Sharing with a female, a sister, as strong willed and as intelligent as mine is daunting, demanding and educational. I am sometimes amazed at the clarity and descriptiveness which my sister brings to each task. Secondly, it is good for me to have someone with talent and education who can bring sense to my childish dabbling’s, someone who has the ability to construct sentences correctly and speak in the correct idiom although the novels are set in a ‘years gone by’ era and I am allowed speak in an ‘Australianism’ that perhaps is sadly, fading away to be replaced by Americanisms.

There are of course negatives to collaborative writing. Heated discussions about who is responsible for progressing the story line, what direction the plot should head, down to the paragraph settings on the computers we both use. She in Far North Queensland and me in Southern NSW. Conflicting ideas on who should edit the stories are something I have great difficulty with, when I have written something it’s finished with – maybe that’s a male thing, I just cannot go back and change things. Hats off to Lindy, she is a great editor. Secondly, I think sometimes females fly off on an unimportant tangent that does not follow a logic, not one that I can see. Maybe I’m just dumb (happily so).

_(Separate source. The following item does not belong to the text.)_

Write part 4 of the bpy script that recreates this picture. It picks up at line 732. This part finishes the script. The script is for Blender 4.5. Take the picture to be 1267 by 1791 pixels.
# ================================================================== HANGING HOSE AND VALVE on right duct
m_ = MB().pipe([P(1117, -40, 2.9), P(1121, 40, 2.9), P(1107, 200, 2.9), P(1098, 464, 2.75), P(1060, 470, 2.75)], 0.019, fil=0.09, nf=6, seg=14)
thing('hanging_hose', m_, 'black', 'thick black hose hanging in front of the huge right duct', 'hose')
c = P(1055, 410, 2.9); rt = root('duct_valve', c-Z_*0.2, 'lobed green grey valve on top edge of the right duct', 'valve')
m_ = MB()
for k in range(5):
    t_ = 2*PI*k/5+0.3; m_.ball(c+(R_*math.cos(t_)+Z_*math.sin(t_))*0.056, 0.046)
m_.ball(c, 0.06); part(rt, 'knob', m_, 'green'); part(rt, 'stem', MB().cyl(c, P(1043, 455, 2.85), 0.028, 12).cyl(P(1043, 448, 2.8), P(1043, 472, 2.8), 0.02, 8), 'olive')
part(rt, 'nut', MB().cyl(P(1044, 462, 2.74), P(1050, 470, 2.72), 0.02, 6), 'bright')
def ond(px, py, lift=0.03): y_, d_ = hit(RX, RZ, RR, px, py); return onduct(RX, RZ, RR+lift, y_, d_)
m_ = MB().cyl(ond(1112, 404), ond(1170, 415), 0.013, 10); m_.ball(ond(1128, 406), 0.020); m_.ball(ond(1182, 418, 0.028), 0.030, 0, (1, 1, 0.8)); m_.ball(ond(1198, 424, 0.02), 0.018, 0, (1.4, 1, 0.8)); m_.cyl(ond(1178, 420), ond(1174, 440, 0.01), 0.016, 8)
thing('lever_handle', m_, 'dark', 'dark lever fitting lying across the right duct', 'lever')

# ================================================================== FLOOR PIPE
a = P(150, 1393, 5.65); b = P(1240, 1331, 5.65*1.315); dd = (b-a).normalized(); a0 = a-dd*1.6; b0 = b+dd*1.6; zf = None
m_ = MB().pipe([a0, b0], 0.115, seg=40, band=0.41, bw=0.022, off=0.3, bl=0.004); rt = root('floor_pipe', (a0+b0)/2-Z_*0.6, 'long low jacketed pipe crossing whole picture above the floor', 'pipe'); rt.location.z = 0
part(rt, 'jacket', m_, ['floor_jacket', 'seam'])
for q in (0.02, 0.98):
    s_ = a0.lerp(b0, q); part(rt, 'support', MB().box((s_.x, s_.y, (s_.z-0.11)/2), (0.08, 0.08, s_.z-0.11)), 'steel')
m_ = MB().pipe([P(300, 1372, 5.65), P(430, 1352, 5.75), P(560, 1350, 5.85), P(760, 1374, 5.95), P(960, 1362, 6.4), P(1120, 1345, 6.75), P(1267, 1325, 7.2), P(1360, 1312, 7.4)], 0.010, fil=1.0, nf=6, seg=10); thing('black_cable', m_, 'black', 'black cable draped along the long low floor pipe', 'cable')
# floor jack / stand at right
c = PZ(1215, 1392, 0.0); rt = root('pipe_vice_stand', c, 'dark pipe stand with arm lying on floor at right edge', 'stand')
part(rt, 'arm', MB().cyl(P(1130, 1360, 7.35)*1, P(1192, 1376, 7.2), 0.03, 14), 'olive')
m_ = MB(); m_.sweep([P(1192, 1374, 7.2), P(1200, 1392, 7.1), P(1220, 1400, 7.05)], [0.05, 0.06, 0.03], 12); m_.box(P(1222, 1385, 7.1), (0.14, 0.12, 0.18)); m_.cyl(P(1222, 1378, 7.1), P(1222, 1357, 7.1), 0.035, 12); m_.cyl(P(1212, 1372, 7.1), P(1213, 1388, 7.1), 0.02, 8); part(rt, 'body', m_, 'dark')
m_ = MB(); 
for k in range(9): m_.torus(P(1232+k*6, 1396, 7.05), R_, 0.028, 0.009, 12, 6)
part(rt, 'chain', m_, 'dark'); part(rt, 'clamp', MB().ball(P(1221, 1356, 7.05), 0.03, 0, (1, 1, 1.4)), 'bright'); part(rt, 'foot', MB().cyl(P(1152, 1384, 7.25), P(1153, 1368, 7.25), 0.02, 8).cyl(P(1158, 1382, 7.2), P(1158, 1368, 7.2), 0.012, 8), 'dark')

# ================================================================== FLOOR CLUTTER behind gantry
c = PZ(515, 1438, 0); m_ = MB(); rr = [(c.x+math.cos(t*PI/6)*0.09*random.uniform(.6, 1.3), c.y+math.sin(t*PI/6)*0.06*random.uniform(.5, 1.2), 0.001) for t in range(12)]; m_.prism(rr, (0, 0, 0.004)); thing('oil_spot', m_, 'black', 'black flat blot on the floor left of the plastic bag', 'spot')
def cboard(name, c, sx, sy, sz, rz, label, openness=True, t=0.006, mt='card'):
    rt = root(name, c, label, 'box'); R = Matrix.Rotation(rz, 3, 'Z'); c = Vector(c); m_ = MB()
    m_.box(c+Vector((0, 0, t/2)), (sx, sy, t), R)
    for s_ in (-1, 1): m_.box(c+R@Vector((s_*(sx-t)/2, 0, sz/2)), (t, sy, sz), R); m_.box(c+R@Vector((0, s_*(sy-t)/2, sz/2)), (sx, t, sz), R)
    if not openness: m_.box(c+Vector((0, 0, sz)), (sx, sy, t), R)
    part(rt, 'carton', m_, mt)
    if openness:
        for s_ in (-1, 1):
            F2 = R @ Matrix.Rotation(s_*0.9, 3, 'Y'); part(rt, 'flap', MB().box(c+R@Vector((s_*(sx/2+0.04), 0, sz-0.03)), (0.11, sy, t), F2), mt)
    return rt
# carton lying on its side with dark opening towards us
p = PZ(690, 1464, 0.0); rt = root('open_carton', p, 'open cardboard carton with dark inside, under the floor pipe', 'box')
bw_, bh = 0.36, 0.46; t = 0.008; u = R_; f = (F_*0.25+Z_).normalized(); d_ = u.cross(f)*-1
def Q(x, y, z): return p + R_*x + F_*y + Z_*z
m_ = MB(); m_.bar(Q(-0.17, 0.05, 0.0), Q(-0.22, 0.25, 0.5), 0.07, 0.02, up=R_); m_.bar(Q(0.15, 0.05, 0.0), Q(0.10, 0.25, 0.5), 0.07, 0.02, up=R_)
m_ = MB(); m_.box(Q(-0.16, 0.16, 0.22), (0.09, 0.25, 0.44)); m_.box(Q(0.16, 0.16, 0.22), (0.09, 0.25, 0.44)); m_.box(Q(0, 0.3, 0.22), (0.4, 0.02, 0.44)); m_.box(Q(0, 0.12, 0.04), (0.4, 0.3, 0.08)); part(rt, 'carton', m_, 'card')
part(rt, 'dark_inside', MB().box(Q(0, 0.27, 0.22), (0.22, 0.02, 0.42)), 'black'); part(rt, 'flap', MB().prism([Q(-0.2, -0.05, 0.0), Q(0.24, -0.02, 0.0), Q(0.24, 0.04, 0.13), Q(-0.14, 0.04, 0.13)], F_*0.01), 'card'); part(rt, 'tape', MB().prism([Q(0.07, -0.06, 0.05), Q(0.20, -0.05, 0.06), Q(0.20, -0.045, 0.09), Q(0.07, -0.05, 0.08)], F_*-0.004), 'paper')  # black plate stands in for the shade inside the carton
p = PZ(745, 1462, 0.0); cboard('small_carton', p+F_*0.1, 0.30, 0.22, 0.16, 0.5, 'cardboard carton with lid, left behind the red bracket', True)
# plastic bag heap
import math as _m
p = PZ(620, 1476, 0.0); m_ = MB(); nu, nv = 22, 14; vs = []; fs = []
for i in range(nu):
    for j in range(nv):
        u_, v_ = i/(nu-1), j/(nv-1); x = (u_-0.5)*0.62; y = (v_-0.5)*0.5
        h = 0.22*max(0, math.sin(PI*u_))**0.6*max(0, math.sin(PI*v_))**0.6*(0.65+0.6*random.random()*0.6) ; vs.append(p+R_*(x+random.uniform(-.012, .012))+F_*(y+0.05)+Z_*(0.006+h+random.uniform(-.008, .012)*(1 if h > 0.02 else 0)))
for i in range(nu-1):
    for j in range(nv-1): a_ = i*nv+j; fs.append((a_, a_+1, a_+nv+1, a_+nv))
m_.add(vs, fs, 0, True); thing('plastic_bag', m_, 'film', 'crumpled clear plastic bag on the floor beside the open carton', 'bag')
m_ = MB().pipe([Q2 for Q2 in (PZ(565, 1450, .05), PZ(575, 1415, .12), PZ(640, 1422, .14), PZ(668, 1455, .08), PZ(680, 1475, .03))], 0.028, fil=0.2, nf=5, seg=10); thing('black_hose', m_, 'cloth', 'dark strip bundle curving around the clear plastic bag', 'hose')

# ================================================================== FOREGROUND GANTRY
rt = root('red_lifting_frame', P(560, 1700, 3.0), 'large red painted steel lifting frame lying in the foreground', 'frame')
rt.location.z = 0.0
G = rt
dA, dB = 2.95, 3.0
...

The three novels, to me, are gentle tales from not so long ago, when we made our own fun by having adventures. The stories are warm and familiar, are an attempt, at least on my part, to encourage readers, no matter where they live, or what age they are, to look on the bright side, to take what’s at hand and go with it, to never give up and never settle for anything other than giving one hundred present to everything.